Lui, che dopo aver appreso i rudimenti alla Cordon Bleu di Lima, «a 16 anni faceva già il cuoco», lui che è stato in molti ristoranti in giro per il mondo: Noma, Celler de Can Roca, Evo e Mugaritz. È inoltre membro dell’Académie Culinaire de France, fondatore di Ccori Ccori, un’organizzazione che si batte per promuovere la cucina del riciclo ed è direttore di Incubation, ente di ricerca che investiga sui contenuti del cibo da un punto di vista accademico, scientifico e gastronomico. Come se non bastasse, Palmiro insegna all’Università San Ignacio de Loyola e dirige il festival Apega e la leadership di Generación con Causa, un collettivo battagliero di giovani cuochi peruviani, con tanto di manifesto programmatico.

Fragoline selvatiche con legno di cipresso
«Essere uno dei giovani rappresentanti della cucina peruviana è una grande responsabilità - ha commentato - Credo che le persone che hanno il privilegio di essere ascoltate hanno la responsabilità di dare un messaggio corretto al mondo, di essere un esempio». E il più grande esempio, per
Palmiro, sono i suoi genitori. «Loro mi hanno insegnato prima di tutto a far star bene gli altri, ad essere in sintonia con quello che mi circonda e a sognare di cambiare il mondo, se necessario. Loro sono stati i miei maestri, ancora prima di qualsiasi insegnante incontrato durante la mia gavetta».

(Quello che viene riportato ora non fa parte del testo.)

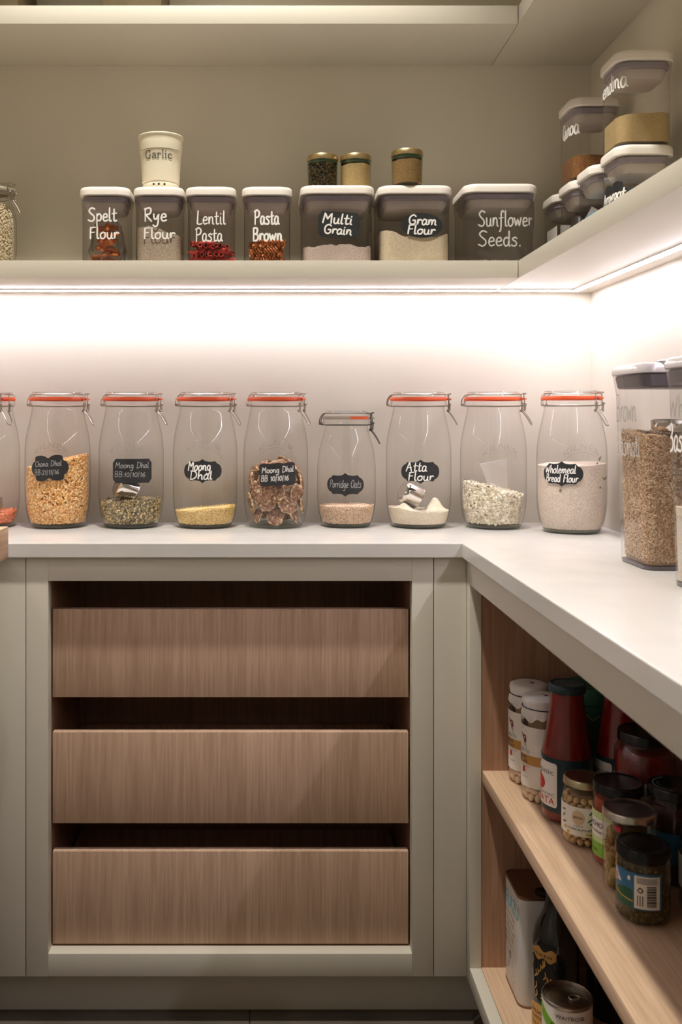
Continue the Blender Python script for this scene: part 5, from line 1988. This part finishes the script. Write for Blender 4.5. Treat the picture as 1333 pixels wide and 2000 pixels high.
# olives with silver lid
x, y = .497, 1.302
t = thing('olive_jar', 'jar of green olives with a silver lid', 'jar', (x, y, SH), 0, SG)
P = jar_profile(.0350, .105, .0335, .087)
obj('jar_body', MB().lathe(P, 44), 'glass', t)
screw_lid(t, .0355, .0995, .011, 'silver_lid')
rf = prof_r(P)
s = cyl_surf(rf, AZ)
mb = MB()
write(mb, 'Sole', s, -.005, .022, .066, .008, .0012)
write(mb, 'mio', s, .002, .022, .056, .007, .0012)
obj('lettering', mb, 'maroon_print', t)
heap('olive_brine', 'murky brine round the green olives', 'brine', (x, y, SH), MB().lathe([(0, .003), (.0225, .003), (.0225, .092), (0, .092)], 32), 'olive_brine')
pieces((x, y, SH), 0, blob(.0085, 1.15, .9, .95, 12), 'olive', .0245, .002, .082, 'green_olive', 'green olive inside the silver-lidded jar', 'olive', 'green olives in the jar', 81, .0085)
o = obj('chilli_piece', MB().lathe([(0, -.009), (.0035, -.006), (.0045, 0), (.003, .006), (0, .009)], 12), 'red_print', None, (x - .022, y - .019, SH + .089), (R(80), R(30), 0))
tag(o, 'red chilli piece among the olives under the silver lid', 'chilli')

# barcode jar
x, y = .487, 1.231
t = thing('caper_jar', 'black-lidded jar with a blue landscape label and barcode', 'jar', (x, y, SH), 0, SG)
P = jar_profile(.0335, .090, .031, .073)
obj('jar_body', MB().lathe(P, 44), 'glass', t)
screw_lid(t, .0335, .082, .0125, 'black_lid')
rf = prof_r(P)
lb, s = label_band(t, rf, .022, .067, 'sky_print', -PI / 2 - .62, .95)
mb = MB()
rect_patch(mb, s, -.0310, -.004, .0225, .036, .0006)
patch(mb, s, [-.031 + .027 * i / 14 for i in range(15)], lambda u: .036, lambda u: .040 + .006 * math.sin((u + .031) * 90), .0006)
obj('landscape_print', mb, 'green_dark_print', lb)
mb = MB()
rect_patch(mb, s, -.002, .029, .0235, .0645, .0008)
patch(mb, s, [-.031 + .010 * i / 8 for i in range(9)], lambda u: .050, lambda u: .066 - (u + .031) * 1.5, .0008)
disc_patch(mb, s, -.009, .0590, .0020, .0030, .0008, 8)
obj('white_panel', mb, 'paper', lb)
mb = MB()
for k in range(16):
    w_ = (.0006, .0010, .0007, .0013)[k % 4]
    rect_patch(mb, s, .0130, .0245, .0270 + k * .00165, .0270 + k * .00165 + w_, .0011, 4)
for k in range(5):
    rect_patch(mb, s, .001, .027 - .002 * (k % 2), .0555 + .0016 * k, .0560 + .0016 * k, .0011, 5)
for k in range(3):
    rect_patch(mb, s, .0015 + .003 * k, .0025 + .003 * k, .027, .040, .0011, 2)
ribbon(mb, smooth([(.002, .046), (.005, .050), (.008, .047), (.006, .044), (.003, .045)], 4), .0014, s, .0011)
obj('barcode', mb, 'black_print', lb)
mb = MB()
write(mb, 'I', s, -.029, -.027, .0545, .005, .0022, .0012)
ribbon(mb, [(-.030, .0535), (-.026, .0525)], .002, s, .0012)
obj('red_mark', mb, 'red_print', lb)
mb = MB()
ribbon(mb, smooth([(-.031, .0385), (-.024, .0345), (-.016, .0330), (-.004, .0310)], 4), .0014, s, .0010)
obj('path_print', mb, 'yellow_print', lb)
heap('capers', 'dark green capers filling the barcoded jar', 'capers', (x, y, SH), MB().lathe([(0, .003), (.029, .003), (.0305, .006), (.0305, .072), (.029, .076), (0, .076)], 40), 'capers')
gm = grains_mesh('capers', round_outline(lambda z: .0313), lambda a, b: .074, .004, 420, 0, (.0034, .0030, .0026), [lin(92, 78, 36), lin(74, 62, 28), lin(112, 96, 52)], seed=91)
g = obj('caper_berries', gm, 'grain', bpy.data.objects['capers'])
g['kind'] = 'stuff'


# two black-lidded jars at the back
def black_jar(label, x, y, r, H, teal=True):
    t = thing('preserve_jar', label, 'jar', (x, y, SH), 0, SG)
    P = jar_profile(r, H - .008, r - .003, H - .030)
    obj('jar_body', MB().lathe(P, 44), 'glass', t)
    lid = screw_lid(t, r - .0005, H - .014, .014, 'black_lid')
    mb = MB()
    top = flat_surf('+z', H - .0012)
    ribbon(mb, [((r - .008) * math.cos(a), (r - .008) * math.sin(a)) for a in [R(100 + 5 * k) for k in range(30)]], .0016, top, .0005)
    for k in range(8):
        a = R(150 + 14 * k)
        ribbon(mb, [((r - .012) * math.cos(a), (r - .012) * math.sin(a)), ((r - .016) * math.cos(a + .1), (r - .016) * math.sin(a + .1))], .0012, top, .0005)
    obj('lid_print', mb, 'grey_print', lid)
    rf = prof_r(P)
    lb, s = label_band(t, rf, .030, .072, 'sky_print' if teal else 'paper', -PI / 2 - .5, 1.5)
    return t


black_jar('black-lidded preserve jar with printed lid beside the silver olive lid', .572, 1.336, .0355, .130)
heap('dark_preserve', 'dark preserve in the jar with the printed black lid', 'preserve', (.572, 1.336, SH), MB().lathe([(0, .003), (.0325, .003), (.0335, .006), (.0335, .092), (.030, .104), (0, .104)], 40), simple('dark_preserve', srgb(62, 22, 18), .4))
black_jar('unprinted black-lidded jar half cut off beside the barcoded jar', .577, 1.245, .0340, .105, False)
heap('dark_relish', 'dark relish in the half cut off jar beside the barcoded one', 'preserve', (.577, 1.245, SH), MB().lathe([(0, .003), (.031, .003), (.032, .006), (.032, .068), (.029, .080), (0, .080)], 40), simple('dark_relish', srgb(50, 40, 24), .4))

# ------------------------------------------------------------------ bottom shelf
BZ = .1237
t = thing('oil_tin', 'white rectangular oil tin with cyan lettering on the bottom shelf', 'tin', (.4735, 1.668, BZ))
hx, hy, H = .0445, .0525, .188
obj('tin_body', MB().loft([(.002, hx, hy, .016), (.004, hx + .0006, hy + .0006, .016), (H - .004, hx + .0006, hy + .0006, .016)], 8), 'tin_white', t)
rim = MB().loft([(0, hx - .001, hy - .001, .015), (.0004, hx + .0012, hy + .0012, .017), (.0038, hx + .0012, hy + .0012, .017)], 8)
obj('bottom_rim', rim, 'tin_brown', t)
tp = MB().loft([(H - .004, hx + .0012, hy + .0012, .017), (H, hx + .0012, hy + .0012, .017), (H + .0006, hx + .0002, hy + .0002, .016), (H - .001, hx - .0008, hy - .0008, .015)], 8)
obj('tin_top', tp, 'tin_brown', t)
obj('spout_cap', MB().lathe([(.0165, H - .001), (.0165, H + .0015), (.0150, H + .002), (.013, H + .0010), (0, H + .0008)], 28, cx=.003, cy=-.033), 'black_lid', t)
s = round_corner_surf(hx + .0006, hy + .0006, .016, '-x')
mb = MB()
printed(mb, 'BELAZU', s, -.050, .043, .142, .024)
obj('brand_lettering', mb, 'cyan_print', t)
mb = MB()
for k, tx in enumerate(('Extra Virgin', 'cold pressed', 'olive oil', 'from a single', 'estate grove')):
    write(mb, tx.replace('v', 'u').replace('V', 'W'), s, -.034, .020 - .004 * (k % 2), .128 - .013 * k, .0085, .0009) if all(c in GL for c in tx) else printed(mb, tx, s, -.034, .022 - .004 * (k % 2), .128 - .013 * k, .0070)
obj('small_lettering', mb, 'ochre', t)
mb = MB()
for pts in ([(-.036, .090), (-.040, .084), (-.036, .078), (-.038, .072)], [(-.006, .066), (-.010, .061), (-.006, .058), (-.009, .053)]):
    ribbon(mb, smooth(pts, 4), .004, s, .0006)
for pts in ([(-.035, .074), (-.02, .060), (-.008, .062)], [(-.008, .052), (-.020, .035), (-.030, .026)], [(.004, .060), (.016, .040), (.010, .030)], [(.000, .026), (.012, .018), (.024, .015)], [(.016, .020), (.022, .028), (.030, .032)]):
    ribbon(mb, smooth(pts, 4), .0008, s, .0006)
sf = round_corner_surf(hx + .0006, hy + .0006, .016, '-y')
for k in range(22):
    rect_patch(mb, sf, -.010 + .004 * (k % 2), .006, .030 + .006 * k, .0325 + .006 * k, .0006, 3)
obj('drawing_print', mb, 'grey_print', t)['kind'] = 'stuff'

t = thing('vinegar_bottle', 'dark glass bottle with a gold label beside the oil tin', 'bottle', (.475, 1.566, BZ))
P = [(0, .001), (.030, .001), (.034, 0), (.0365, .002), (.0375, .006), (.0375, .135), (.0365, .150), (.0320, .168), (.0240, .184), (.0175, .200), (.0155, .215), (.0150, .270), (.0165, .271), (.0165, .280), (0, .280)]
obj('bottle_body', MB().lathe(P, 44), 'dark_glass', t)
obj('cap', MB().lathe([(.0170, .2785), (.0180, .279), (.0180, .305), (.0165, .307), (0, .307)], 28), 'black_lid', t)
rf = prof_r(P)
s = cyl_surf(rf, -PI / 2 - .95)
us = [-.034 + .060 * i / 30 for i in range(31)]
mb = MB()
patch(mb, s, us, lambda u: .004, lambda u: .050 - .010 * ((u + .004) / .03) ** 2, .0005)
patch(mb, s, us[6:], lambda u: .126 + .003 * math.sin(u * 300), lambda u: .142 - .003 * math.sin(u * 260), .0005)
rg = random.Random(3)
for k in range(16):
    u, v = rg.uniform(-.022, .014), rg.uniform(.058, .120)
    ribbon(mb, smooth([(u, v), (u + .004, v + .006), (u + .003, v + .012)], 3), .0022, s, .0006)
lb = obj('gold_label', mb, 'gold_print', t)
mb = MB()
printed(mb, 'aceto', s, -.018, .020, .131, .006, .0009)
for k, tx in enumerate(('BALSAMICO', 'di MODENA', 'organic')):
    printed(mb, tx, s, -.022, .022, .034 - .010 * k, .006, .0009)
obj('lettering', mb, 'dark_print', lb)

t = thing('vinegar_bottle', 'plain dark bottle standing deepest on the bottom shelf', 'bottle', (.585, 1.610, BZ))
obj('bottle_body', MB().lathe([(0, .001), (.036, .001), (.040, 0), (.0425, .004), (.0425, .170), (.040, .188), (.026, .210), (.016, .226), (.0145, .285), (.016, .286), (.016, .296), (0, .296)], 44), 'dark_glass', t)
obj('cap', MB().lathe([(.0165, .2945), (.0172, .295), (.0172, .316), (0, .317)], 28), 'black_lid', t)

t = thing('food_can', 'ring-pull food can with a green diagonal band on its white label', 'can', (.4665, 1.478, BZ))
obj('can_body', MB().lathe([(0, .002), (.035, .002), (.0368, 0), (.0384, .0008), (.0384, .003), (.0376, .0045), (.0376, .1035), (.0384, .105), (.0384, .1075), (.0372, .1085), (.0360, .1075), (.0355, .1035), (.033, .1030), (.032, .1036), (0, .1036)], 48), 'tin_metal', t)
lb, s = label_band(t, lambda z: .0377, .006, .1025, 'paper', -PI / 2 - .35, PI)
mb = MB()
us = [-.050 + .070 * i / 24 for i in range(25)]
cl = lambda v: min(.1022, max(.0065, v))
patch(mb, s, us, lambda u: cl(.050 - u * .62), lambda u: cl(.069 - u * .62), .0007)
obj('green_band', mb, 'green_print', lb)
mb = MB()
printed(mb, 'WAITROSE', s, -.016, .028, .090, .0055, .0010)
printed(mb, 'ORGANIC', s, -.024, .030, .073, .0075, .0010)
disc_patch(mb, s, .046, .066, .0075, .0105, .0010)
obj('lettering', mb, 'black_print', lb)
mb = MB()
mb.tube([(.010 + .0085 * math.cos(2 * PI * i / 20), -.004 + .0065 * math.sin(2 * PI * i / 20), .1056) for i in range(20)], .0011, 6, True)
mb.tube([(.0185, -.004, .1056), (.025, -.005, .1054), (.030, -.006, .1048)], .0013, 6)
obj('ring_pull', mb, 'steel', t)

Con tutto quell’amore nel cuore,
Palmiro ha continuato a seguire il suo sogno: avere un ristorante tutto suo. Nel distretto di San Isidro, a Lima, ha aperto infatti il suo innovativo
1087 Bistro. Un locale che ha pochi tavoli e un ampio bancone a ferro di cavallo attorno alla cucina. «Il mio ristorante è uno spazio intimo di complicità, dove serviamo una cucina peruviana contemporanea e cosciente che rispetta l’ambiente - spiega
Palmiro - una cucina di tradizione che guarda all’innovazione».
Nel suo locale, Ocampo ha la fortuna di poter esprimere il suo estro, con tutta la libertà possibile. «La mia cucina è ottima, perché sfrutta al massimo la materia prima - spiega - in questo modo posso regalare più sapori, utilizzando lo stesso ingrediente». Ed è il caso della banana utilizzata durante la lezione di Identità MIlano, usata sia per preparare gli Ñoqui di Maduro, sia per il Tuétano de bellaco, un antipasto ottenuto dagli scarti del piatto precedente. «La mia cucina fa bene, perché è comunicazione. Credo infatti che cucinare sia il modo migliore per interagire con tutto quello che ci circonda».

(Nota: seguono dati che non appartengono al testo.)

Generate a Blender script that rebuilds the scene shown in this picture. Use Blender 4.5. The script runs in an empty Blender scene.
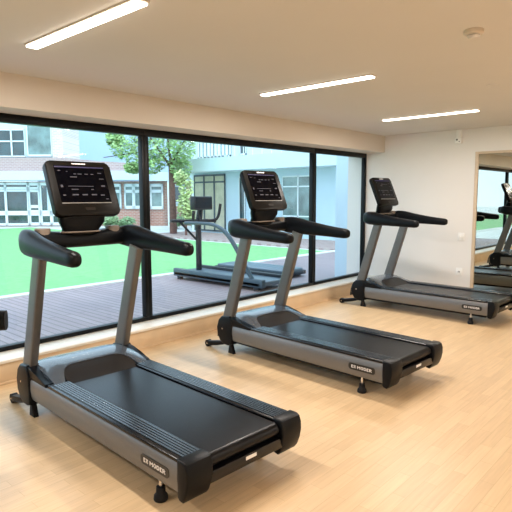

Ocampo con la moderatrice del uso intervento, la food writer Sara Porro
Palmiro propone una cucina contemporanea che ha una sola missione, dice lui, «faccio una gastronomia che si preoccupa dell’ambiente e che non spreca alimenti». Perché quello che vuole fare è rispettare il prodotto e utilizzarlo il più possibile. Materie prime buone, spesso sconosciute in Italia, ma che pian piano si stanno facendo apprezzare. «Il mio sogno sarebbe vedere i prodotti peruviani nei mercati di tutto il mondo - confessa - poterli condividere con tutti».

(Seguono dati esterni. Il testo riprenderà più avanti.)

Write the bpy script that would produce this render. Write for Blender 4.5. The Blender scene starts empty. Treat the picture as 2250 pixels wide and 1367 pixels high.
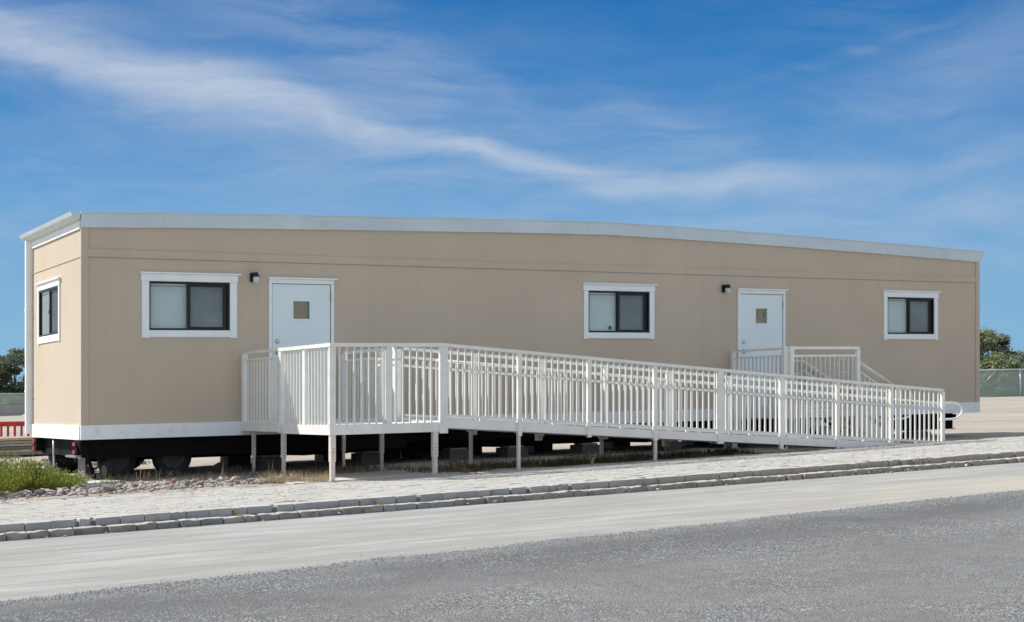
import bpy, bmesh, math, random
from mathutils import Vector, Matrix, noise
random.seed(7)
R = math.radians
scene = bpy.context.scene
COL = scene.collection

# ------------------------------------------------------------------ camera
F_PX, HZ = 3308.0, 869.0
cam_d = bpy.data.cameras.new('camera'); cam = bpy.data.objects.new('camera', cam_d); COL.objects.link(cam)
cam.location = (0, 0, 0); cam.rotation_euler = (R(90), 0, 0)
cam_d.sensor_width = 36; cam_d.sensor_fit = 'HORIZONTAL'
cam_d.lens = 36 * F_PX / 2250
cam_d.shift_y = (HZ - 683.5) / 2250
cam_d.clip_start = 0.1; cam_d.clip_end = 3000
scene.camera = cam

# ------------------------------------------------------------------ sun, exposure
SUN_TO = Vector((-1.366, .369, 1.36)).normalized()
sun_d = bpy.data.lights.new('sun', 'SUN'); sun = bpy.data.objects.new('sun', sun_d); COL.objects.link(sun)
sun_d.energy = 2.8; sun_d.angle = R(.53); sun_d.color = (1, .99, .965)
sun.rotation_euler = SUN_TO.to_track_quat('Z', 'Y').to_euler()
scene.view_settings.view_transform = 'Standard'
scene.view_settings.look = 'None'
scene.view_settings.exposure = 1.0
scene.view_settings.gamma = 1
scene.view_settings.use_curve_mapping = False

# ------------------------------------------------------------------ node helper
class NT:
    def __init__(s, tree): s.t = tree; s.n = tree.nodes; s.l = tree.links
    def new(s, typ, **kw):
        n = s.n.new(typ)
        for k, v in kw.items(): setattr(n, k, v)
        return n
    def put(s, sock, v):
        if v is None: return
        if isinstance(v, bpy.types.NodeSocket): s.l.new(v, sock)
        elif isinstance(v, (int, float)):
            try: sock.default_value = v
            except Exception: sock.default_value = (v, v, v)
        else:
            v = tuple(v)
            if len(v) == 3 and sock.type == 'RGBA': v = v + (1,)
            sock.default_value = v
    def m(s, op, a, b=None, c=None, clamp=False):
        n = s.new('ShaderNodeMath', operation=op); n.use_clamp = clamp
        s.put(n.inputs[0], a)
        if b is not None: s.put(n.inputs[1], b)
        if c is not None: s.put(n.inputs[2], c)
        return n.outputs[0]
    def vm(s, op, a, b):
        n = s.new('ShaderNodeVectorMath', operation=op); s.put(n.inputs[0], a); s.put(n.inputs[1], b); return n.outputs[0]
    def noise(s, vec, scale, detail=4, rough=.55, dist=0):
        n = s.new('ShaderNodeTexNoise'); s.put(n.inputs['Vector'], vec)
        n.inputs['Scale'].default_value = scale; n.inputs['Detail'].default_value = detail
        n.inputs['Roughness'].default_value = rough; n.inputs['Distortion'].default_value = dist
        return n.outputs['Fac']
    def voro(s, vec, scale, out='Distance', feature='F1'):
        n = s.new('ShaderNodeTexVoronoi', feature=feature); s.put(n.inputs['Vector'], vec); n.inputs['Scale'].default_value = scale
        return n.outputs[out]
    def mix(s, f, a, b, blend='MIX'):
        n = s.new('ShaderNodeMix', data_type='RGBA', blend_type=blend)
        s.put(n.inputs[0], f); s.put(n.inputs[6], a); s.put(n.inputs[7], b); return n.outputs[2]
    def rng(s, v, a, b, c=0., d=1., smooth=False):
        n = s.new('ShaderNodeMapRange'); n.clamp = True
        if smooth: n.interpolation_type = 'SMOOTHSTEP'
        s.put(n.inputs[0], v)
        for i, q in enumerate((a, b, c, d)): n.inputs[i+1].default_value = q
        return n.outputs[0]
    def mapping(s, vec, loc=(0, 0, 0), rot=(0, 0, 0), sc=(1, 1, 1)):
        n = s.new('ShaderNodeMapping'); s.put(n.inputs[0], vec)
        n.inputs[1].default_value = loc; n.inputs[2].default_value = rot; n.inputs[3].default_value = sc
        return n.outputs[0]

# ------------------------------------------------------------------ world
world = bpy.data.worlds.new('World'); scene.world = world; world.use_nodes = True
nt = NT(world.node_tree); nt.n.clear()
sky = nt.new('ShaderNodeTexSky', sky_type='NISHITA'); sky.sun_disc = False
sky.sun_elevation = math.asin(SUN_TO.z); sky.sun_rotation = math.atan2(SUN_TO.x, SUN_TO.y)
sky.altitude = 900; sky.air_density = 1.0; sky.dust_density = .25; sky.ozone_density = 3.0
hs = nt.new('ShaderNodeHueSaturation'); hs.inputs['Saturation'].default_value = 1.22; hs.inputs['Value'].default_value = .80
nt.l.new(sky.outputs[0], hs.inputs['Color'])
tc = nt.new('ShaderNodeTexCoord').outputs['Generated']
sx = nt.new('ShaderNodeSeparateXYZ'); nt.l.new(tc, sx.inputs[0])
az = nt.m('ARCTAN2', sx.outputs[0], sx.outputs[1])
hl = nt.m('SQRT', nt.m('ADD', nt.m('MULTIPLY', sx.outputs[0], sx.outputs[0]), nt.m('MULTIPLY', sx.outputs[1], sx.outputs[1])))
el = nt.m('ARCTAN2', sx.outputs[2], hl)
comb = nt.new('ShaderNodeCombineXYZ'); nt.l.new(az, comb.inputs[0]); nt.l.new(el, comb.inputs[1])
P = nt.vm('MULTIPLY', comb.outputs[0], (3.308, 3.308, 0))
wn = nt.new('ShaderNodeTexNoise'); nt.l.new(P, wn.inputs[0]); wn.inputs['Scale'].default_value = 2.2; wn.inputs['Detail'].default_value = 5
warp = nt.vm('MULTIPLY', nt.vm('SUBTRACT', wn.outputs['Color'], (.5, .5, .5)), (.22, .16, 0))
PW = nt.vm('ADD', P, warp)
sp = nt.new('ShaderNodeSeparateXYZ'); nt.l.new(PW, sp.inputs[0]); px_, py_ = sp.outputs[0], sp.outputs[1]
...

Ingredienti d’eccellenza per una gastronomia, quella peruviana, che sta prendendo una direzione tutta nuova. «In Perù c’è una cucina con molta identità, caricata del patrimonio dei nostri avi, che privilegia la biodiversità e le diverse culture - spiega Ocampo- ma che segue la tendenza globale e ha la capacità di adattarsi al cambiamento».